Without further ado, here goes the first post: how to set up automated testing for your Python project using pytest.

Automated tests, and why you need them

Software engineering is hard, and it's incredibly easy to mess things up, so you should write tests for all your functions, which ensure that nothing obviously stupid is going wrong. Tests can take a lot of different forms, but here's a really basic example. Suppose this is a function in your file, maths.py:

def square(x):
    return x ** 2

Then, elsewhere in your package, you should have a file test_maths.py with the following function definition:

from maths import square

def test_square():
    x = 4
    assert square(x) == 16

This way, if someone (such as your future self) comes along and messes with the code in square(), test_square will tell you whether they broke it.

Testing in Python with pytest

A whole slew of testing frameworks, such as nose, will then traverse your project, look for files and functions whose names begin with test_, run them, and report any errors or assertion failures.

I've chosen to use pytest as my framework because:

  • it is a strict superset of both nose and Python's built-in unittest, so that if you run it on projects set up with those, it'll work out of the box;
  • its output is more readable than nose's; and
  • its fixtures provide a very nice syntax for test setup and cleanup.
For a quick intro to pytest, you can watch Andreas Pelme's talk at this year's EuroPython conference:

But the basics are very simple: sprinkle files named test_something.py throughout your project, each containing one or more test_function() definition; then type py.test on the command line (at your project root directory), and voila! Pytest will traverse all your subdirectories, gather up all the test files and functions, and run your tests.

Here's the output for the minimal maths project described above:

~/projects/maths $ py.test
============================= test session starts ==============================
platform darwin -- Python 2.7.8 -- py-1.4.20 -- pytest-2.5.2
collected 1 items

test_maths.py .

=========================== 1 passed in 0.03 seconds ===========================

In addition to the test functions described above, there is a Python standard called doctest in which properly formatted usage examples in your documentation are automatically run as tests. Here's an example:

def square(x):
    """Return the square of a number `x`.

    [...]

    Examples
    --------
    >>> square(5)
    25
    """
    return x ** 2

(See my post on NumPy docstring conventions for what should go in the ellipsis above.)

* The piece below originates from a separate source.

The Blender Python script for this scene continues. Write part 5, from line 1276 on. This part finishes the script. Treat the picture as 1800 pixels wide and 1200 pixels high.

Depending the complexity of your code, doctests, test functions, or both will be the appropriate route. Pytest supports doctests with the --doctest-modules flag. (This runs both your standard tests and doctests.)

~/projects/maths $ py.test --doctest-modules
============================= test session starts ==============================
platform darwin -- Python 2.7.8 -- py-1.4.20 -- pytest-2.5.2
collected 2 items

maths.py .
test_maths.py .

=========================== 2 passed in 0.06 seconds ===========================

Test-driven development

That was easy! And yet most people, my past self included, neglect tests, thinking they'll do them eventually, when the software is ready. This is backwards. You've probably heard the phrase "Test-driven development (TDD)"; this is what they're talking about: writing your tests before you've written the functionality to pass them. It might initially seem like wasted effort, like you're not making progress in what you actually want to do, which is write your software. But it's not:

https://twitter.com/zspencer/status/514447236239859712

By spending a bit of extra effort to prevent bugs down the road, you will get to where you want to go faster.